━━━ Data extract ━━━

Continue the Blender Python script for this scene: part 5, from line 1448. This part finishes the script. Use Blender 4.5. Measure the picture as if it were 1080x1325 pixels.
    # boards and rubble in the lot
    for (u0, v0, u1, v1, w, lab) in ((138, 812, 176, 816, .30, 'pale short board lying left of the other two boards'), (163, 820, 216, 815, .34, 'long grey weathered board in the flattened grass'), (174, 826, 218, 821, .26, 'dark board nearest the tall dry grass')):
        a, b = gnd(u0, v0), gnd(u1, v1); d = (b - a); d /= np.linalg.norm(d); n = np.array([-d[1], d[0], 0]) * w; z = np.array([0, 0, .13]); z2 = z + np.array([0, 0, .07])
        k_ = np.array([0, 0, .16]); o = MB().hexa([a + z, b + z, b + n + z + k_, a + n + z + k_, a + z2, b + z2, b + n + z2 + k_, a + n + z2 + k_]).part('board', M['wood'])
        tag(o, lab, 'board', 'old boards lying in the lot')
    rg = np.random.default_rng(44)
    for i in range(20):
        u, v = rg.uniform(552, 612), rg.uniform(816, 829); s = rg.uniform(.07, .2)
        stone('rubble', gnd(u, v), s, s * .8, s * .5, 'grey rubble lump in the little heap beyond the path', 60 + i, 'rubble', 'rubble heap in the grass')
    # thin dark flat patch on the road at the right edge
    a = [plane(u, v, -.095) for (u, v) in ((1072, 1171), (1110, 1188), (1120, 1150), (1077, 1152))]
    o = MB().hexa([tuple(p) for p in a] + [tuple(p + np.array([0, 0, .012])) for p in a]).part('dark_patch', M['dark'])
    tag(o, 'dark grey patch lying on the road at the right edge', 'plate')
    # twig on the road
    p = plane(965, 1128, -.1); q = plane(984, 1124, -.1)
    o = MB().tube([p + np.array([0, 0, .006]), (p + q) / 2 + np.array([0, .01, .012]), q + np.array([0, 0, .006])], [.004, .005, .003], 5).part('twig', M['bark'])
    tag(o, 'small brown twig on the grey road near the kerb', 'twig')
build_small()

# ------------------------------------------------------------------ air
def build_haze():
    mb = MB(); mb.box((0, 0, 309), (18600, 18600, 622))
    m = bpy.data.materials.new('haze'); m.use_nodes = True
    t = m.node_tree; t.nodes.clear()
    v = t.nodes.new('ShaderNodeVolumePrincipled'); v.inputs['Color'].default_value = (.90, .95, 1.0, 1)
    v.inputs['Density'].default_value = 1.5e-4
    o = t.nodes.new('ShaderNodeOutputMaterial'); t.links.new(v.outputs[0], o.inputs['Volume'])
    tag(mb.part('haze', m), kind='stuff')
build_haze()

━━━

-- Set task --
Print the material above once more, exactly.

-- Finished answer --
Continue the Blender Python script for this scene: part 5, from line 1448. This part finishes the script. Use Blender 4.5. Measure the picture as if it were 1080x1325 pixels.
    # boards and rubble in the lot
    for (u0, v0, u1, v1, w, lab) in ((138, 812, 176, 816, .30, 'pale short board lying left of the other two boards'), (163, 820, 216, 815, .34, 'long grey weathered board in the flattened grass'), (174, 826, 218, 821, .26, 'dark board nearest the tall dry grass')):
        a, b = gnd(u0, v0), gnd(u1, v1); d = (b - a); d /= np.linalg.norm(d); n = np.array([-d[1], d[0], 0]) * w; z = np.array([0, 0, .13]); z2 = z + np.array([0, 0, .07])
        k_ = np.array([0, 0, .16]); o = MB().hexa([a + z, b + z, b + n + z + k_, a + n + z + k_, a + z2, b + z2, b + n + z2 + k_, a + n + z2 + k_]).part('board', M['wood'])
        tag(o, lab, 'board', 'old boards lying in the lot')
    rg = np.random.default_rng(44)
    for i in range(20):
        u, v = rg.uniform(552, 612), rg.uniform(816, 829); s = rg.uniform(.07, .2)
        stone('rubble', gnd(u, v), s, s * .8, s * .5, 'grey rubble lump in the little heap beyond the path', 60 + i, 'rubble', 'rubble heap in the grass')
    # thin dark flat patch on the road at the right edge
    a = [plane(u, v, -.095) for (u, v) in ((1072, 1171), (1110, 1188), (1120, 1150), (1077, 1152))]
    o = MB().hexa([tuple(p) for p in a] + [tuple(p + np.array([0, 0, .012])) for p in a]).part('dark_patch', M['dark'])
    tag(o, 'dark grey patch lying on the road at the right edge', 'plate')
    # twig on the road
    p = plane(965, 1128, -.1); q = plane(984, 1124, -.1)
    o = MB().tube([p + np.array([0, 0, .006]), (p + q) / 2 + np.array([0, .01, .012]), q + np.array([0, 0, .006])], [.004, .005, .003], 5).part('twig', M['bark'])
    tag(o, 'small brown twig on the grey road near the kerb', 'twig')
build_small()

# ------------------------------------------------------------------ air
def build_haze():
    mb = MB(); mb.box((0, 0, 309), (18600, 18600, 622))
    m = bpy.data.materials.new('haze'); m.use_nodes = True
    t = m.node_tree; t.nodes.clear()
    v = t.nodes.new('ShaderNodeVolumePrincipled'); v.inputs['Color'].default_value = (.90, .95, 1.0, 1)
    v.inputs['Density'].default_value = 1.5e-4
    o = t.nodes.new('ShaderNodeOutputMaterial'); t.links.new(v.outputs[0], o.inputs['Volume'])
    tag(mb.part('haze', m), kind='stuff')
build_haze()